President Biden said Monday that "Americans can rest assured that our banking system is safe, your deposits are safe" after the collapse of Silicon Valley Bank.
The big picture: Biden promised to do "whatever is needed" to prevent any additional bank runs. SVB's collapse was the second-largest bank failure in U.S. history.
- Biden added that he will ask Congress and regulators to strengthen the rules for banks to "make it less likely this kind of bank failure would happen again."
- He also vowed a "full accounting" of how the collapse happened and said that the management of banks being taken over by the FDIC will be fired.
Biden also assured Americans that "no losses will be borne by the taxpayers." The money, instead, will come from the fees that banks pay into the Federal Deposit Insurance Corporation, Biden said.

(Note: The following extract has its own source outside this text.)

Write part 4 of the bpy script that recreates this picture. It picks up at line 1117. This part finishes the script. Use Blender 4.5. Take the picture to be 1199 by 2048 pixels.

- The FDIC insurance fund, funded by a levy on bank deposits, stands at roughly $125 billion, Axios' Felix Salmon notes.
State of play: Federal banking regulators on Sunday took aggressive new actions aimed at preventing depositors in Silicon Valley Bank from losing money — and at trying to prevent its downfall from unleashing a nationwide run across the banking system, Axios' Neil Irwin and Courtenay Brown report.
- New York-based Signature Bank was shut down by regulators on Sunday. U.S. regulators in a joint statement said that it was part of an action aimed at curbing broader fallout from the failure of Silicon Valley Bank.